> **What you are asked to do**: Give the material again in full, matching it exactly.
********************
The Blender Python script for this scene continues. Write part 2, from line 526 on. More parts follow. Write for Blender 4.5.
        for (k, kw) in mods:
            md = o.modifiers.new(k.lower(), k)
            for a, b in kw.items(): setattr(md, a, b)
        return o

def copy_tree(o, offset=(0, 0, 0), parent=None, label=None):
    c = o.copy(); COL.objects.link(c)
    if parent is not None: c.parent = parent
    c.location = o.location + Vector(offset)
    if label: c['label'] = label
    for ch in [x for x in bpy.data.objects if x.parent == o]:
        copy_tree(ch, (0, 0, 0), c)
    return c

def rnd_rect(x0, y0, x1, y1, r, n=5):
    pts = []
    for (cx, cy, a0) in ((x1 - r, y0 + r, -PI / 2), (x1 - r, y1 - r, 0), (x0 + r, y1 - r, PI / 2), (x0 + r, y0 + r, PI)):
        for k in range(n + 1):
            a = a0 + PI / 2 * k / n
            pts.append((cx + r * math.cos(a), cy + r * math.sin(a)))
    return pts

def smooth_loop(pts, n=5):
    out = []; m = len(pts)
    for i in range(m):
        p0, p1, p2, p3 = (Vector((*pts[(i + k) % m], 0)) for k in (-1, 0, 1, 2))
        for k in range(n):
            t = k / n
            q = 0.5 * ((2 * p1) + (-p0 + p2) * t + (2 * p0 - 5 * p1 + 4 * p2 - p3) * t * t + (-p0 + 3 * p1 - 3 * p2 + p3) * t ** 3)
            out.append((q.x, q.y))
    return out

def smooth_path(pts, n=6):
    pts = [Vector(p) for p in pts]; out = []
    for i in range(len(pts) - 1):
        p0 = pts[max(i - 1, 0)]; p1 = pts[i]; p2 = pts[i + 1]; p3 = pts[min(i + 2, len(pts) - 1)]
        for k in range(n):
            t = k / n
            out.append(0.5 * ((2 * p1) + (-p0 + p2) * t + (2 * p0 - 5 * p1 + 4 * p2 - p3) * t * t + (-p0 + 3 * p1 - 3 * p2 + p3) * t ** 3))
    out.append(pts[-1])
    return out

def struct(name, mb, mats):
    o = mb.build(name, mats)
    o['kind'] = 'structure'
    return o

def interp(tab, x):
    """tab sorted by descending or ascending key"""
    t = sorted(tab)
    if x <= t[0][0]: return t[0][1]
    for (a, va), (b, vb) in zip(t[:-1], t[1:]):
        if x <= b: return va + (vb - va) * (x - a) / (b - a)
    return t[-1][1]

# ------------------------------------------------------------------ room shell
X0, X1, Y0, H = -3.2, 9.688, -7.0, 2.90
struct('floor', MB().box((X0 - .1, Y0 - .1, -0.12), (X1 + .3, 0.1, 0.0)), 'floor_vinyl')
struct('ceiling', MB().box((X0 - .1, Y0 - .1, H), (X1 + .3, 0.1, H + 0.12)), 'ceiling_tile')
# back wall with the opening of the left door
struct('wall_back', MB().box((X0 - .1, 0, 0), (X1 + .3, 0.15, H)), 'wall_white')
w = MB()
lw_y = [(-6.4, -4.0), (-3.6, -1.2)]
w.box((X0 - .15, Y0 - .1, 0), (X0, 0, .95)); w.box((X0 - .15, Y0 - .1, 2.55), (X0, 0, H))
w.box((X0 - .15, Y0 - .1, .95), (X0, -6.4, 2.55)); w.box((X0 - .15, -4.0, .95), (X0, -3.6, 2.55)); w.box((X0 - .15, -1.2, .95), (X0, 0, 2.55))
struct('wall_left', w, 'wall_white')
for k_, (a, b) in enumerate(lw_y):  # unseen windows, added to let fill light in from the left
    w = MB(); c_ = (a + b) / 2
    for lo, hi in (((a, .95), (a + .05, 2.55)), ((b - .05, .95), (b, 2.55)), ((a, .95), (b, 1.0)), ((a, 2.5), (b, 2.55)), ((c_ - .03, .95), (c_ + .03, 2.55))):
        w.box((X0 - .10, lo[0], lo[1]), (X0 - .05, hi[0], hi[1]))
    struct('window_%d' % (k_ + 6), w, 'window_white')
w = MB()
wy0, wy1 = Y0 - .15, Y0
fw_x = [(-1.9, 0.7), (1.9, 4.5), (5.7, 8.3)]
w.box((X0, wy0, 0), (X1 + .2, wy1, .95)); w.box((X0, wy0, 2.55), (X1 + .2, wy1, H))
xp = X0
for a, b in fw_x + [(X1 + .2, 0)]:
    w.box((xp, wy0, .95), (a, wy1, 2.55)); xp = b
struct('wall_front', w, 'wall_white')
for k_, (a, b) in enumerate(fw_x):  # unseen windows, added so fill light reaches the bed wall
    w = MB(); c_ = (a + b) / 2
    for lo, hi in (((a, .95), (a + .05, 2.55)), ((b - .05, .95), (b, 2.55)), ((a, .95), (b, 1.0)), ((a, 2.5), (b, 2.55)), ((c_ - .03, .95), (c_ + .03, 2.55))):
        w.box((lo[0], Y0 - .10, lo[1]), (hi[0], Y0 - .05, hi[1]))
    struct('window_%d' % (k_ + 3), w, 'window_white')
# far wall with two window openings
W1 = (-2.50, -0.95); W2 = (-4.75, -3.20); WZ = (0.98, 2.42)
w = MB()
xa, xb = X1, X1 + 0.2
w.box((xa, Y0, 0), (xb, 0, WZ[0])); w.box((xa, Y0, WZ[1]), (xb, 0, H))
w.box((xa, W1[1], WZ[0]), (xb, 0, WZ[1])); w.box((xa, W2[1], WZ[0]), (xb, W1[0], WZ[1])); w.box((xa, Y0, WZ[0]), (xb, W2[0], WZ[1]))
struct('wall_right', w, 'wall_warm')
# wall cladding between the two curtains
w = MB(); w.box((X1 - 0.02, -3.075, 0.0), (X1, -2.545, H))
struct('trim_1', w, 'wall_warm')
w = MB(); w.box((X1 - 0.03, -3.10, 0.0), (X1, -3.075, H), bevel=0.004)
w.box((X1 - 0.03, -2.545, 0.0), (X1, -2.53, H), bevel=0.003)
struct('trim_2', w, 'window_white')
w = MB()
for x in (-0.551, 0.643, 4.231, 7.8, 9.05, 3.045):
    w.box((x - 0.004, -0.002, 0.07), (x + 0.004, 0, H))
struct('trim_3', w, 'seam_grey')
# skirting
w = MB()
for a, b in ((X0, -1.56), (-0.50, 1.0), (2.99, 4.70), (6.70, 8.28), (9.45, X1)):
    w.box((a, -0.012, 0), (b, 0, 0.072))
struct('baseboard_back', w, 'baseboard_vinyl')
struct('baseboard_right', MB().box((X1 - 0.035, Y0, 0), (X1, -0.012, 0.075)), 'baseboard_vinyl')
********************
> **Task solution**:
The Blender Python script for this scene continues. Write part 2, from line 526 on. More parts follow. Write for Blender 4.5.
        for (k, kw) in mods:
            md = o.modifiers.new(k.lower(), k)
            for a, b in kw.items(): setattr(md, a, b)
        return o

def copy_tree(o, offset=(0, 0, 0), parent=None, label=None):
    c = o.copy(); COL.objects.link(c)
    if parent is not None: c.parent = parent
    c.location = o.location + Vector(offset)
    if label: c['label'] = label
    for ch in [x for x in bpy.data.objects if x.parent == o]:
        copy_tree(ch, (0, 0, 0), c)
    return c

def rnd_rect(x0, y0, x1, y1, r, n=5):
    pts = []
    for (cx, cy, a0) in ((x1 - r, y0 + r, -PI / 2), (x1 - r, y1 - r, 0), (x0 + r, y1 - r, PI / 2), (x0 + r, y0 + r, PI)):
        for k in range(n + 1):
            a = a0 + PI / 2 * k / n
            pts.append((cx + r * math.cos(a), cy + r * math.sin(a)))
    return pts

def smooth_loop(pts, n=5):
    out = []; m = len(pts)
    for i in range(m):
        p0, p1, p2, p3 = (Vector((*pts[(i + k) % m], 0)) for k in (-1, 0, 1, 2))
        for k in range(n):
            t = k / n
            q = 0.5 * ((2 * p1) + (-p0 + p2) * t + (2 * p0 - 5 * p1 + 4 * p2 - p3) * t * t + (-p0 + 3 * p1 - 3 * p2 + p3) * t ** 3)
            out.append((q.x, q.y))
    return out

def smooth_path(pts, n=6):
    pts = [Vector(p) for p in pts]; out = []
    for i in range(len(pts) - 1):
        p0 = pts[max(i - 1, 0)]; p1 = pts[i]; p2 = pts[i + 1]; p3 = pts[min(i + 2, len(pts) - 1)]
        for k in range(n):
            t = k / n
            out.append(0.5 * ((2 * p1) + (-p0 + p2) * t + (2 * p0 - 5 * p1 + 4 * p2 - p3) * t * t + (-p0 + 3 * p1 - 3 * p2 + p3) * t ** 3))
    out.append(pts[-1])
    return out

def struct(name, mb, mats):
    o = mb.build(name, mats)
    o['kind'] = 'structure'
    return o

def interp(tab, x):
    """tab sorted by descending or ascending key"""
    t = sorted(tab)
    if x <= t[0][0]: return t[0][1]
    for (a, va), (b, vb) in zip(t[:-1], t[1:]):
        if x <= b: return va + (vb - va) * (x - a) / (b - a)
    return t[-1][1]

# ------------------------------------------------------------------ room shell
X0, X1, Y0, H = -3.2, 9.688, -7.0, 2.90
struct('floor', MB().box((X0 - .1, Y0 - .1, -0.12), (X1 + .3, 0.1, 0.0)), 'floor_vinyl')
struct('ceiling', MB().box((X0 - .1, Y0 - .1, H), (X1 + .3, 0.1, H + 0.12)), 'ceiling_tile')
# back wall with the opening of the left door
struct('wall_back', MB().box((X0 - .1, 0, 0), (X1 + .3, 0.15, H)), 'wall_white')
w = MB()
lw_y = [(-6.4, -4.0), (-3.6, -1.2)]
w.box((X0 - .15, Y0 - .1, 0), (X0, 0, .95)); w.box((X0 - .15, Y0 - .1, 2.55), (X0, 0, H))
w.box((X0 - .15, Y0 - .1, .95), (X0, -6.4, 2.55)); w.box((X0 - .15, -4.0, .95), (X0, -3.6, 2.55)); w.box((X0 - .15, -1.2, .95), (X0, 0, 2.55))
struct('wall_left', w, 'wall_white')
for k_, (a, b) in enumerate(lw_y):  # unseen windows, added to let fill light in from the left
    w = MB(); c_ = (a + b) / 2
    for lo, hi in (((a, .95), (a + .05, 2.55)), ((b - .05, .95), (b, 2.55)), ((a, .95), (b, 1.0)), ((a, 2.5), (b, 2.55)), ((c_ - .03, .95), (c_ + .03, 2.55))):
        w.box((X0 - .10, lo[0], lo[1]), (X0 - .05, hi[0], hi[1]))
    struct('window_%d' % (k_ + 6), w, 'window_white')
w = MB()
wy0, wy1 = Y0 - .15, Y0
fw_x = [(-1.9, 0.7), (1.9, 4.5), (5.7, 8.3)]
w.box((X0, wy0, 0), (X1 + .2, wy1, .95)); w.box((X0, wy0, 2.55), (X1 + .2, wy1, H))
xp = X0
for a, b in fw_x + [(X1 + .2, 0)]:
    w.box((xp, wy0, .95), (a, wy1, 2.55)); xp = b
struct('wall_front', w, 'wall_white')
for k_, (a, b) in enumerate(fw_x):  # unseen windows, added so fill light reaches the bed wall
    w = MB(); c_ = (a + b) / 2
    for lo, hi in (((a, .95), (a + .05, 2.55)), ((b - .05, .95), (b, 2.55)), ((a, .95), (b, 1.0)), ((a, 2.5), (b, 2.55)), ((c_ - .03, .95), (c_ + .03, 2.55))):
        w.box((lo[0], Y0 - .10, lo[1]), (hi[0], Y0 - .05, hi[1]))
    struct('window_%d' % (k_ + 3), w, 'window_white')
# far wall with two window openings
W1 = (-2.50, -0.95); W2 = (-4.75, -3.20); WZ = (0.98, 2.42)
w = MB()
xa, xb = X1, X1 + 0.2
w.box((xa, Y0, 0), (xb, 0, WZ[0])); w.box((xa, Y0, WZ[1]), (xb, 0, H))
w.box((xa, W1[1], WZ[0]), (xb, 0, WZ[1])); w.box((xa, W2[1], WZ[0]), (xb, W1[0], WZ[1])); w.box((xa, Y0, WZ[0]), (xb, W2[0], WZ[1]))
struct('wall_right', w, 'wall_warm')
# wall cladding between the two curtains
w = MB(); w.box((X1 - 0.02, -3.075, 0.0), (X1, -2.545, H))
struct('trim_1', w, 'wall_warm')
w = MB(); w.box((X1 - 0.03, -3.10, 0.0), (X1, -3.075, H), bevel=0.004)
w.box((X1 - 0.03, -2.545, 0.0), (X1, -2.53, H), bevel=0.003)
struct('trim_2', w, 'window_white')
w = MB()
for x in (-0.551, 0.643, 4.231, 7.8, 9.05, 3.045):
    w.box((x - 0.004, -0.002, 0.07), (x + 0.004, 0, H))
struct('trim_3', w, 'seam_grey')
# skirting
w = MB()
for a, b in ((X0, -1.56), (-0.50, 1.0), (2.99, 4.70), (6.70, 8.28), (9.45, X1)):
    w.box((a, -0.012, 0), (b, 0, 0.072))
struct('baseboard_back', w, 'baseboard_vinyl')
struct('baseboard_right', MB().box((X1 - 0.035, Y0, 0), (X1, -0.012, 0.075)), 'baseboard_vinyl')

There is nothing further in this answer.